The Evening News also carried portions of Congressman Anthony Weiner's (D-NY) weepy admittance that he had in fact tweeted a lewd picture of himself. Pelley then turned to correspondent Nancy Cordes, asking her rather awkwardly, "Nancy, help us to understand why Congressman Weiner matters."

Pelley's first edition ended with a D-Day anniversary story on a now 89-year-old World War II veteran who journeyed back to the site of his heroics in Normandy with longtime CBS correspondent Anthony Mason in tow.

The newest Evening News anchor follows Cronkite (who cut his journalistic teeth in Texas), Dan Rather, Bob Schieffer (both native Texans) and Couric, an Arlington, VA native who failed to lift the program out of third place in her five years on the job.

Pelley made no note of any of this, signing off with, "And that is theCBS Evening News for tonight. I'm Scott Pelley.
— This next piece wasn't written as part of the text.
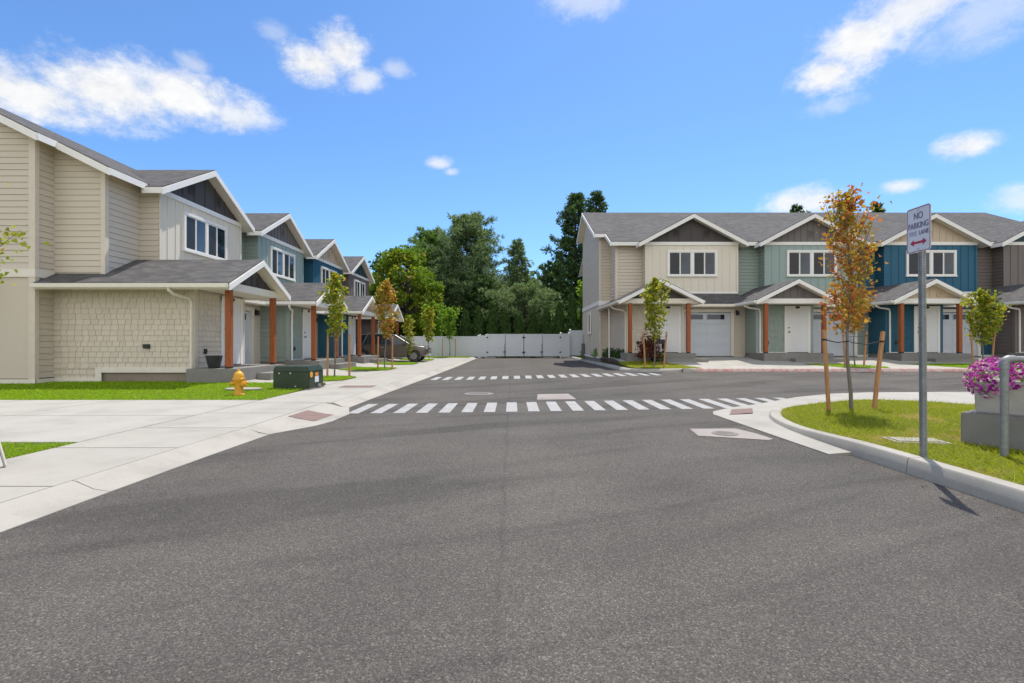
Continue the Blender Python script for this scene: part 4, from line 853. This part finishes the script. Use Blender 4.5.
# ------------------------------------------------------------------ street objects
# utility cabinet
t = thing('utility_cabinet', 'dark green metal utility cabinet on the lawn by the left walk', 'utility box', (-5.52, 12.95, .08), rad(-3)); t.scale = (.95, .95, .95)
dg = P('dark_green_enamel', (.022, .04, .02), .5, var=.15, scale=4, coat=.1)
MB().box(-.52, .52, -.46, .46, -.1, .05).build('pad', conc_dark, t, bevel=.01)
MB().box(-.49, .49, -.43, .43, .05, .50).build('cabinet_body', dg, t, bevel=.012)
w = MB(); w.prism([(-.44, -.44, .64), (.44, -.44, .64), (.44, .40, .64), (-.44, .40, .64)], [(-.5, -.45, .50), (.5, -.45, .50), (.5, .45, .50), (-.5, .45, .50)]); w.build('cabinet_lid', dg, t, bevel=.015)
w = MB(); w.box(-.33, -.29, -.455, -.43, .44, .48); w.box(-.03, .01, -.455, -.43, .44, .48); w.box(.1, .14, -.44, -.43, .10, .13); w.build('bolt', steel, t)
w = MB(); w.add([(.4925, -.31+.085*math.cos(a), .42+.085*math.sin(a)) for a in [k*math.pi/4+.39 for k in range(8)]]+[(.497, -.31+.085*math.cos(a), .42+.085*math.sin(a)) for a in [k*math.pi/4+.39 for k in range(8)]], [tuple(range(8, 16))]+[(k, (k+1) % 8, (k+1) % 8+8, k+8) for k in range(8)]); w.build('warning_sticker', P('orange_yellow_sticker', (.75, .35, .03), .5), t)
w = MB().box(.4925, .497, -.1, .13, .2, .36); w.build('label_plate', P('white_label', (.7, .7, .72), .5), t); MB().box(.4925, .498, -.08, .1, .37, .46).build('warning_label', P('orange_label', (.7, .25, .06), .5), t)
w = MB().box(.49, .53, .05, .22, .06, .14); w.build('latch', galv, t, bevel=.008)
# hydrant
t = thing('fire_hydrant', 'orange yellow fire hydrant standing on the left lawn', 'fire hydrant', (-6.2, 11.35, .09), rad(38)); hy = P('hydrant_paint', (.66, .32, .02), .5, var=.16, scale=9, coat=.1)
MB().lathe([(.13, -.05), (.13, .03), (.10, .045), (.092, .06), (.092, .30), (.105, .32), (.115, .34), (.115, .36)], 20).build('barrel', hy, t, True)
MB().lathe([(.125, .36), (.13, .375), (.125, .39), (.112, .40), (.11, .44), (.098, .49), (.07, .525), (.035, .545), (.03, .55), (.026, .585), (.01, .59)], 20).build('bonnet', hy, t, True)
for nm, a, zc, r in (('hose_outlet', 0, .275, .05), ('hose_outlet', math.pi, .275, .05), ('pumper_outlet', -math.pi*.30, .255, .066)):
    w = MB(); d = Vector((math.cos(a), math.sin(a), 0)); c = Vector((0, 0, zc))
    w.tube([c+d*.07, c+d*.125, c+d*.126, c+d*.165, c+d*.166, c+d*.19], [r*.8, r*.8, r, r, r*.45, r*.4], 12); w.build(nm, hy, t, True)
w = MB(); [w.lathe([(.012, 0), (.012, .018)], 6, (.118*math.cos(a), .118*math.sin(a), .385)) for a in [k*math.pi/4 for k in range(8)]]; w.build('flange_bolt', hy, t)
# valve covers in lawns
o = MB().lathe([(.3, 0), (.3, .03), (.28, .035)], 24).build('utility_cover', conc_kerb, label='pale round utility cover in the grass behind the hydrant', category='utility cover'); o.location = (-6.6, 12.3, .135); o.scale = (1.5, .7, 1)
t = thing('utility_cover', 'pale rectangular utility cover in the island grass beside the sign post', 'utility cover', (4.80, 5.95, zi(4.8, 5.95)-.0), rad(-8))
MB().box(-.30, .30, -.17, .17, -.08, .012).build('cover_frame', conc_kerb, t, bevel=.006); MB().box(-.25, .25, -.125, .125, .012, .02).build('cover_lid', P('pale_lid', (.33, .30, .26), .8, var=.12), t, bevel=.004)
# planter pot on the left porch
t = thing('plant_pot', 'empty dark grey plant pot on the porch of the beige left townhouse', 'plant pot', (-8.55, 14.35, .55)); w = MB().lathe([(.13, 0), (.15, .03), (.19, .2), (.215, .32), (.22, .36), (.20, .36), (.19, .33), (.17, .31)], 28); w.build('pot', P('dark_glazed_pot', (.035, .035, .038), .4, var=.2), t, True); MB().lathe([(.185, .29), (.18, .30)], 20).build('soil', dirt, t)
# covered grill and door mat on the facing porch
t = thing('barbecue_grill', 'black barbecue grill on the porch of the beige facing townhouse', 'barbecue', (6.62, 25.35-2.35, .80)); MB().box(-.38, .38, -.2, .2, .42, .62).build('grill_body', black, t, bevel=.03); w = MB(); w.lathe([(.2, 0), (.19, .08), (.13, .15), (.02, .18)], 18, (0, 0, .62)); w.build('grill_lid', black, t, True)
for x in (-.33, .33): MB().box(x-.02, x+.02, -.17, .17, 0, .42).build('leg', black, t)
MB().box(-.36, .36, -.16, .16, .12, .15).build('shelf', steel, t)
# thin white post at the corner of the facing yard
t = thing('marker_post', 'thin white post standing at the lawn corner of the facing row', 'post', (4.84, 24.9, yard(4.84, 24.9)-.06)); MB().tube([(0, 0, -.1), (0, 0, 2.45)], .035, 10).build('post_shaft', white, t, True); MB().lathe([(.045, 2.45), (.045, 2.48), (.02, 2.5)], 10).build('post_cap', white, t, True)
# meter box by the fence
t = thing('meter_box', 'dark grey meter box on the facing row end wall near the fence', 'meter box', (4.72, 33.0, .45)); MB().box(-.12, .06, -.2, .2, 0, .75).build('box_body', P('meter_grey', (.10, .11, .12), .5), t, bevel=.02); w = MB().tube([(-.03, 0, .75), (-.03, 0, 1.3)], .03, 8); w.build('conduit', galv, t)
# A-frame board at the left edge
t = thing('sandwich_board', 'white A-frame board leaning into the left edge by the lawn', 'sign board', (-5.17, 4.47, .10), 0); wp = P('white_plastic', (.58, .54, .46), .5, var=.08)
for sg in (-1, 1):
    M_ = Matrix.Translation((sg*.30, 0, 0)) @ Matrix.Rotation(-sg*rad(17), 4, 'Y'); w = MB().box(-.02, .02, -.32, .32, .16, 1.0, M_); w.box(-.022, .022, -.32, -.24, 0, .16, M_); w.box(-.022, .022, .24, .32, 0, .16, M_); w.box(-.034, .034, -.34, -.30, 0, 1.0, M_); w.box(-.034, .034, .30, .34, 0, 1.0, M_); w.build('board_panel', wp, t, bevel=.012)
MB().tube([(-.02, -.3, .96), (-.02, .3, .96)], .02, 8).build('hinge', wp, t)

# sign post
t = thing('no_parking_sign', 'white no parking fire lane sign on a perforated steel post by the kerb', 'road sign', (4.13, 5.02, zi(4.13, 5.02)), 0)
Zt = 2.54; rt = random.Random(3)
w = MB().box(-.024, .024, -.024, .024, -.3, Zt-.08, Matrix.Rotation(rad(-.35), 4, 'Y')); pst = w.build('post', galv, t, bevel=.003)
R_ = Matrix.Rotation(rad(-.35), 4, 'Y')
for ax in (0, 1):
    w = MB()
    for k in range(int((Zt-.2)/.0254/1.0)):
        z = .06+.0254*k
        cs = [(.0055*math.cos(q*math.pi/3), .0055*math.sin(q*math.pi/3)) for q in range(6)]
        w.add([R_ @ Vector((a, -.0252, z+b)) if ax == 0 else R_ @ Vector((-.0252, a, z+b)) for a, b in cs], [tuple(range(6))])
    w.build('perforation', P('post_hole_dark', (.05, .05, .052), .8), pst)
W, H = .305, .457; xs = -.047; yo = .0
def rrect(w_, h_, r): return [(sx*(w_/2-r)+r*math.cos(a), sz*(h_/2-r)+r*math.sin(a)) for sx, sz, a0 in ((1, 1, 0), (-1, 1, 90), (-1, -1, 180), (1, -1, 270)) for a in [rad(a0+q*22.5) for q in range(5)]]
def plate(w_, h_, r, x0, x1, zc): p = rrect(w_, h_, r); mb = MB(); return mb.prism([(x0, a, zc+b) for a, b in p], [(x1, a, zc+b) for a, b in p])
sgn = bpy.data.objects.new('sign_face', None); zc = Zt-H/2
pl_ = plate(W, H, .03, -.002, .0015, 0).build('sign_plate', P('sign_white', (.66, .67, .72), .4, var=.04), t); pl_.location = (xs, yo, zc); pl_.rotation_euler = (0, 0, rad(-1))
def ring(w_, h_, r, th, x):
    a = rrect(w_, h_, r); b = rrect(w_-2*th, h_-2*th, max(.004, r-th)); n = len(a); return MB().add([(x, p, q) for p, q in a]+[(x, p, q) for p, q in b], [(i, (i+1) % n, (i+1) % n+n, i+n) for i in range(n)])
COLL = bpy.data.objects; bpy.data.objects.remove(sgn)
ring(W-.012, H-.012, .026, .008, -.0035).build('sign_border', P('faded_red_border', (.36, .12, .15), .5), pl_)
faded = P('faded_grey_lettering', (.20, .17, .26), .5); pale_l = P('paler_grey_lettering', (.40, .40, .50), .5); redp = P('sign_red', (.42, .02, .07), .45)
def text(s, size, zz, mat, par, name, width=None):
    c = bpy.data.curves.new('lettering', 'FONT'); c.body = s; c.size = size; c.align_x = 'CENTER'; c.align_y = 'CENTER'; c.offset = .002; c.extrude = .0004
    o = bpy.data.objects.new('lettering', c); COL.objects.link(o); bpy.context.view_layer.update()
    me = bpy.data.meshes.new_from_object(o.evaluated_get(bpy.context.evaluated_depsgraph_get())); bpy.data.objects.remove(o); bpy.data.curves.remove(c)
    xs_ = [v.co.x for v in me.vertices]; k = (width/(max(xs_)-min(xs_))) if width else 1
    for v in me.vertices: v.co = Vector((-.004-v.co.z, -v.co.x*k, v.co.y+zz))     # reads from the far edge to the near edge, facing the road
    me.materials.clear(); return link(name, me, mat, par)
text('NO', .095, .135, faded, pl_, 'lettering', .115); text('PARKING', .082, .04, faded, pl_, 'lettering', .255)
text('FIRE', .06, -.037, pale_l, pl_, 'lettering', .1).location.y = .068; text('LANE', .06, -.037, faded, pl_, 'lettering', .12).location.y = -.068
w = MB(); zz = -.13; hl, sh = .105, .05; w.add([(-.004, y, zz+z) for y, z in ((-hl, 0), (-hl+sh, .034), (-hl+sh, .012), (hl-sh, .012), (hl-sh, .034), (hl, 0), (hl-sh, -.034), (hl-sh, -.012), (-hl+sh, -.012), (-hl+sh, -.034))], [tuple(range(10))]); w.build('double_arrow', redp, pl_)
w = MB(); [w.lathe([(.009, 0), (.009, .003), (.005, .005)], 10, (0, 0, 0)) for q in (0,)]; b1 = w.build('bolt', steel, pl_); b1.location = (-.0025, 0, .195); b1.rotation_euler = (0, rad(-90), 0); b2 = b1.copy(); COL.objects.link(b2); b2.location.z = -.195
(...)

For all of us at CBS News all around the world, good night."

Earlier efforts by CBS executives to attract a younger audience to the Evening News apparently have been abandoned in the interests of building on the mostly AARP-eligible viewers still in the habit of watching one of the three dinner hour news digests.

The lineup of advertisers continues to reflect that basic fact, with Pelley's opening edition buttressed by commercials for a variety of advanced age products aimed at warding off or relieving heart attacks, strokes, arthritis, denture slippage, bladder control problems, joint pain and hemorrhoids.

It is not known if Pelley, 53, is yet dependent on any of these remedies. On Monday he was a lean, dark-suited, silver-haired picture of health, taking the CBS Evening News back to its elemental basics. Perhaps a little humor will come in time. But the new anchor doesn't seem to be in any big hurry on that front.